Game names (and types): 'Letters', 'Spelling Game', 'Countries' (word games), 'Donkey' (ball game), 'Elimination Walk' (elimination game)
Alternative types: number game, play with props/equipment, running game, language play

Handwritten descriptions of language, ball and elimination games composed for Dr Dorothy Howard by Robin Lee Murchison and Robbyn Vickery, students at Clayfield College, in October 1954. Murchison describes 'Letters', a language game she plays with her sibling and neighbours on the weekend. One child stands with their back to the other players and calls out letters. If the name of the other players contains the letter, they take a step forward. The first to reach the caller wins. Murchison discusses 'Spelling Game', a game she enjoys with her family in the evenings. One person calls out a letter with subsequent players adding letters in order to create a word.
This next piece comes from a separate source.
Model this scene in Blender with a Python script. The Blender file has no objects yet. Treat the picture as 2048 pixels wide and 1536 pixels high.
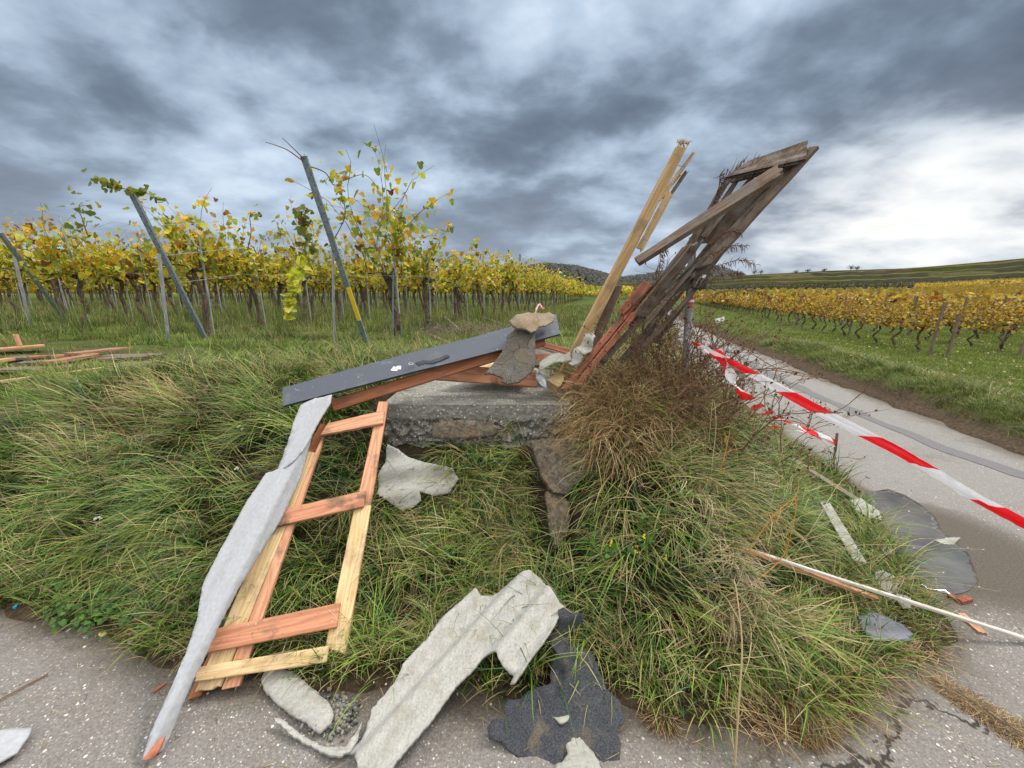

Players aim to make the word as long as possible. She also describes the ball and number game 'Donkey'. Each player is allocated a number before they start running around. If their number is called out, they receive a ball to throw at the nearest child. Each time a child is hit by the ball, they acquire a letter from the word 'donkey'. If the thrower misses, they accumulate the letters. Vickery describes the language game 'Countries', which involves one child naming a country. The next player must name a country beginning with the last letter of the previous country. She also discusses the elimination game 'Elimination Walk'. To play, Vickery writes that pairs of children march around a room to music. One child remains to the side calling out physical characteristics, such as 'red dress'. If a player features the named attribute, they are eliminated along with their partner.

One of a collection of letters describing a children's games written to children's Folklorist Dorothy Howard between 1954 and 1955. Dr Howard came to Australia in 1954-55 as an American Fulbright scholar to study Australian children's folklore. She travelled across Australia for 10 months collecting children's playground rhymes, games, play artefacts, etc. This letter, together with the other original fieldwork collected by Dr Howard during this period, is preserved in the Dorothy Howard Collection manuscript files, part of the Australian Children's Folklore Collection (ACFC), Archive Series 3. The ACFC is an extensive collection documenting children's folklore and related research.

Physical Description

Handwritten game descriptions in blue ink on paper. Features text by two different hands; text printed on both sides of page.